A run of records:
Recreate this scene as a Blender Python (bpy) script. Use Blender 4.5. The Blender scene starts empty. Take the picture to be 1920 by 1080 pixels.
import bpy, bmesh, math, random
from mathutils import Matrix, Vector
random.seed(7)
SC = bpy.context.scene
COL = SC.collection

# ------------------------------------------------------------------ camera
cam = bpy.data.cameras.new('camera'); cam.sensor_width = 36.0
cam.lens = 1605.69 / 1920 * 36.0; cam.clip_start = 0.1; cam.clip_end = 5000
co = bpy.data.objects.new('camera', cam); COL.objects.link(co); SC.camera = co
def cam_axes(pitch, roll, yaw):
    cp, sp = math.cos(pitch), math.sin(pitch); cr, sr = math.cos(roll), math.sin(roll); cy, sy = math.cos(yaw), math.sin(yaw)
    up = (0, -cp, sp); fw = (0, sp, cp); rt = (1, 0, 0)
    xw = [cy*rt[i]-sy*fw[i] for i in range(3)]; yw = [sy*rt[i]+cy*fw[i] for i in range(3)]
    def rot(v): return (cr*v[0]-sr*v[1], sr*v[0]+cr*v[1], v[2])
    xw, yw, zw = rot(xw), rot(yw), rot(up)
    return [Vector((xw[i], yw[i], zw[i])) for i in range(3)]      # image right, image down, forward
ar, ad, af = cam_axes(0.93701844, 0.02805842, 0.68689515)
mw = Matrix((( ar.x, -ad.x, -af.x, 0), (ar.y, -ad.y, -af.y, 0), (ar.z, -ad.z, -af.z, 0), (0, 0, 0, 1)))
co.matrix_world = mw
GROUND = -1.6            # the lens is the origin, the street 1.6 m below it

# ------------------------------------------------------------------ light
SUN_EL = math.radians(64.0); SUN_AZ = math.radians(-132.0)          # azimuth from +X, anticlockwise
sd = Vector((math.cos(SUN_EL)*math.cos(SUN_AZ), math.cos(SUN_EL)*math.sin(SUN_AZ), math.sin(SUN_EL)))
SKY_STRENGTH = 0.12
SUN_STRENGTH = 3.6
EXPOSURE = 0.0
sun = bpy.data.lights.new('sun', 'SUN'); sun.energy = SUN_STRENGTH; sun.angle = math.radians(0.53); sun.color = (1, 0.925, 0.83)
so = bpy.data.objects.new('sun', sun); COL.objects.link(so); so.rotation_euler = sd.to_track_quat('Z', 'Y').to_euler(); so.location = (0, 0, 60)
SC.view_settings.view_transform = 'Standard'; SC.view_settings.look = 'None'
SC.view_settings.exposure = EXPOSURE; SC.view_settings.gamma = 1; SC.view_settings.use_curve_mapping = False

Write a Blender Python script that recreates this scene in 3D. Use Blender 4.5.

WRITTEN PROBLEM:
Return, please, the lines of the data from the first through the line containing "COL = SC.collection", both kept, exactly as they stand and nothing more.

RESPONSE TO THE EXERCISE:
Recreate this scene as a Blender Python (bpy) script. Use Blender 4.5. The Blender scene starts empty. Take the picture to be 1920 by 1080 pixels.
import bpy, bmesh, math, random
from mathutils import Matrix, Vector
random.seed(7)
SC = bpy.context.scene
COL = SC.collection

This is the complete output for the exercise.